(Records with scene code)
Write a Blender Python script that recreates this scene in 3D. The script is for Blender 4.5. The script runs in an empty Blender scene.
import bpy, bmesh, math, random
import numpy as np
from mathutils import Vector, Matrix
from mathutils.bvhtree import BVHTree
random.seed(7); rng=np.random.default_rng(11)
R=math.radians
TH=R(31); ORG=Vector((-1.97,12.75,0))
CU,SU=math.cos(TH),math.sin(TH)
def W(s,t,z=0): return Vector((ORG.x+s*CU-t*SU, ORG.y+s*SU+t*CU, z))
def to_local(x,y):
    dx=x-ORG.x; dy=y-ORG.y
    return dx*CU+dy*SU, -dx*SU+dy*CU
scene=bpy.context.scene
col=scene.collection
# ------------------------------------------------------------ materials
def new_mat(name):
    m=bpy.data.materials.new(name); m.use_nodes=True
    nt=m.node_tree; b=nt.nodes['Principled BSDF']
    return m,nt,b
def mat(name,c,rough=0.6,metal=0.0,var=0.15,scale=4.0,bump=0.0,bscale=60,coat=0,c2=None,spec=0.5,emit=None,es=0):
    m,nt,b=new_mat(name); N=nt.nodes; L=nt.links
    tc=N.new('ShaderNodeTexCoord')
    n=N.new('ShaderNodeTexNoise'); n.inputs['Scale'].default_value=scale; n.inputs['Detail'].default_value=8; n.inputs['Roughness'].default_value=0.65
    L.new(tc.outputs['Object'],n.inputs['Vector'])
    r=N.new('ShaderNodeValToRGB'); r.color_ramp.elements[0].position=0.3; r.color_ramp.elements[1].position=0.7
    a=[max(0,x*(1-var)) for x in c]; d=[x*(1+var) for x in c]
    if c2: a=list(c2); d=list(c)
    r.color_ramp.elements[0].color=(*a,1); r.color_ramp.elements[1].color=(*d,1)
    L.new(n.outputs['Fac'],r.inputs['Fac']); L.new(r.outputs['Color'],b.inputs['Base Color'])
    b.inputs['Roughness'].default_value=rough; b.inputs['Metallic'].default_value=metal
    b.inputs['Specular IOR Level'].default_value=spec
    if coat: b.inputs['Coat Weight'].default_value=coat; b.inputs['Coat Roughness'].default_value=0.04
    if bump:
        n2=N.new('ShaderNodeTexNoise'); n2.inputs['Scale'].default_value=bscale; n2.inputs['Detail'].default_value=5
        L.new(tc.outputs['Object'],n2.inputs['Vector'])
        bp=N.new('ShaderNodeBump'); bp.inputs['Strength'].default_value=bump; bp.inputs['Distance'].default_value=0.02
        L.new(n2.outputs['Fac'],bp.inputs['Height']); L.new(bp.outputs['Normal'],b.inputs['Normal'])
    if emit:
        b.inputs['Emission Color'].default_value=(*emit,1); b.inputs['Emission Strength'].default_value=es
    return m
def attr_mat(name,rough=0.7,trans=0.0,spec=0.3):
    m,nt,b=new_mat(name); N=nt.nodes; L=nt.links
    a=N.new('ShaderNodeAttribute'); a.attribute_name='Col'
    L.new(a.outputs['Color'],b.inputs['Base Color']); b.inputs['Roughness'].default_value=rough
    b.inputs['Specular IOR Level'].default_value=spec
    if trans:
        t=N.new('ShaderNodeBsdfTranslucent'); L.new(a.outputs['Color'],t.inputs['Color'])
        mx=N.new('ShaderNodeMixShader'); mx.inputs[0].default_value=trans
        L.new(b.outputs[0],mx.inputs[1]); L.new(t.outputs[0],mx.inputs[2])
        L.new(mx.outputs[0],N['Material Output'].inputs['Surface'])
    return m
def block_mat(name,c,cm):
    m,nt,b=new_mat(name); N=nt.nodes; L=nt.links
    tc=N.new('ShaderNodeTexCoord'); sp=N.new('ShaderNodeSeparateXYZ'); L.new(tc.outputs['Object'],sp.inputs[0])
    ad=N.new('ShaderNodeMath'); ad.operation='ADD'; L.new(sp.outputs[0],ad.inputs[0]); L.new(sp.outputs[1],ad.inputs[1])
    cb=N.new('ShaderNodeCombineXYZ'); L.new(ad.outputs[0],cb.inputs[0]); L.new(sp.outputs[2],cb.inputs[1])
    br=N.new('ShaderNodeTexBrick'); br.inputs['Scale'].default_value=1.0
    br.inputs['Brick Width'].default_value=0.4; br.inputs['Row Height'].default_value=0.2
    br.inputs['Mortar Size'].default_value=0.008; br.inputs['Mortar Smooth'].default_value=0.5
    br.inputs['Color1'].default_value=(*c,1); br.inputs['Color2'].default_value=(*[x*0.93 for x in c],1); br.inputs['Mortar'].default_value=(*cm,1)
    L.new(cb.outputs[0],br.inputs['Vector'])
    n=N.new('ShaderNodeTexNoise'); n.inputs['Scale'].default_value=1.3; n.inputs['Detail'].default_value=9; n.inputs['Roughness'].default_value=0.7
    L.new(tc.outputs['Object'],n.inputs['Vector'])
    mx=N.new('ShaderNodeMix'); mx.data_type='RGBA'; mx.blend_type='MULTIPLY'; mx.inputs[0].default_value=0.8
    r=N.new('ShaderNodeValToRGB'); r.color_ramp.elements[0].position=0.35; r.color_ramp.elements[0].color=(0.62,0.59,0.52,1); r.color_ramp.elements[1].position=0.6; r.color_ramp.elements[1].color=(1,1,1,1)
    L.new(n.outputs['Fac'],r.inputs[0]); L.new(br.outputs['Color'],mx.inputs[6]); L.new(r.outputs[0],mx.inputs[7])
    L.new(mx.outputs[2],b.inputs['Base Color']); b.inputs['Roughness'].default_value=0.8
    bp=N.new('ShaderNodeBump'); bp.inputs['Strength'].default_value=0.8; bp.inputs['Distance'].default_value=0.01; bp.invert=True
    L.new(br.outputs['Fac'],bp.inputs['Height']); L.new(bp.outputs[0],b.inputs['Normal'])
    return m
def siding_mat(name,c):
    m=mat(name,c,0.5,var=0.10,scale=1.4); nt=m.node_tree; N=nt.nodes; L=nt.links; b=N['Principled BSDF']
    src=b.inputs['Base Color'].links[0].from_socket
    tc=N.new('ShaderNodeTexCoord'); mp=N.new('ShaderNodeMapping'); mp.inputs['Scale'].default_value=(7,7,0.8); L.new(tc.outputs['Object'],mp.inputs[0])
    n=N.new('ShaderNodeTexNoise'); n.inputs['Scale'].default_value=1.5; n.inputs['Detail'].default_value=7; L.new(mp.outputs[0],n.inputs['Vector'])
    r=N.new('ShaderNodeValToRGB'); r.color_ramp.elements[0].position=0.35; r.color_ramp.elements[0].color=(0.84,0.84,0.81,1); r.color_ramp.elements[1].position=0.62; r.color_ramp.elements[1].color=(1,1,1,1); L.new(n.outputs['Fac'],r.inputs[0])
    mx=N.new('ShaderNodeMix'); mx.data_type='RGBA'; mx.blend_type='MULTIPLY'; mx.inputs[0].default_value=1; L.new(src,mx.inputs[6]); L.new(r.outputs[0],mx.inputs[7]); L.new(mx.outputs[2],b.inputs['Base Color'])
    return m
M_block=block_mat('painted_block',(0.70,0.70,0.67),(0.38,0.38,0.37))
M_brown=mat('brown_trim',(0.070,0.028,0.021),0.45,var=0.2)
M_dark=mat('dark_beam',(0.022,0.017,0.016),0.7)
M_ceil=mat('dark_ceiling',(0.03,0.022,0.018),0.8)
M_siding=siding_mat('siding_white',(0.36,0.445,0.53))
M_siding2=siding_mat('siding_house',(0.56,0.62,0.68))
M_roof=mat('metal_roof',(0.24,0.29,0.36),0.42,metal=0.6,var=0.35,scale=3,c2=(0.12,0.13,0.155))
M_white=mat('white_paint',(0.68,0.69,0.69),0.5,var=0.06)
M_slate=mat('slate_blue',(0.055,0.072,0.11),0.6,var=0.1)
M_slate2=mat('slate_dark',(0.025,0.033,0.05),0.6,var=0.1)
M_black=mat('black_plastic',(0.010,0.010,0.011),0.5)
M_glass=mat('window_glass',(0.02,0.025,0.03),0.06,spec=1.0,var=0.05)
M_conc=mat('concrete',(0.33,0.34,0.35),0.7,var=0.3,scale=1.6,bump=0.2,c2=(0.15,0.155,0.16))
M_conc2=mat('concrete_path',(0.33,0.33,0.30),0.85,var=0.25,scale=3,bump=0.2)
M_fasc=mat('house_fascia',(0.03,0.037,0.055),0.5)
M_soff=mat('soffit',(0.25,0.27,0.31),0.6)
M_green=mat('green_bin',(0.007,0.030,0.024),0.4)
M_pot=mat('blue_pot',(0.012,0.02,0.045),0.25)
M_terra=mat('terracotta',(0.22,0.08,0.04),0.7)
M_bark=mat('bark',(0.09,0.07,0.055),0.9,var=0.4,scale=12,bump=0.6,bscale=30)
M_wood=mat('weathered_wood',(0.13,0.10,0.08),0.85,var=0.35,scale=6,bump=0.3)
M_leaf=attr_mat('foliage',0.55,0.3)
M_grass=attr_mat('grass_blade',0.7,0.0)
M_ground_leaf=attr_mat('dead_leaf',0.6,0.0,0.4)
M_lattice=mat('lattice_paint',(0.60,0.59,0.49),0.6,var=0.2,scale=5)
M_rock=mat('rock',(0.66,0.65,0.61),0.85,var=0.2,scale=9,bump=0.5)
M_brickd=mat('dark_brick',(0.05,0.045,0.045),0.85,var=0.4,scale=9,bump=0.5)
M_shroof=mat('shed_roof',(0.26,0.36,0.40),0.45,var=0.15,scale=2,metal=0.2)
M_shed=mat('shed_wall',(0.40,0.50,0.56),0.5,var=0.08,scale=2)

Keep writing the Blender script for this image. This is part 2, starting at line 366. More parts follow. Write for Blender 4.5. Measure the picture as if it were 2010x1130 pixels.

Task prompt. For each line of the entries that includes "Write", show that line.

Solution for this task.
Write a Blender Python script that recreates this scene in 3D. The script is for Blender 4.5. The script runs in an empty Blender scene.
Keep writing the Blender script for this image. This is part 2, starting at line 366. More parts follow. Write for Blender 4.5. Measure the picture as if it were 2010x1130 pixels.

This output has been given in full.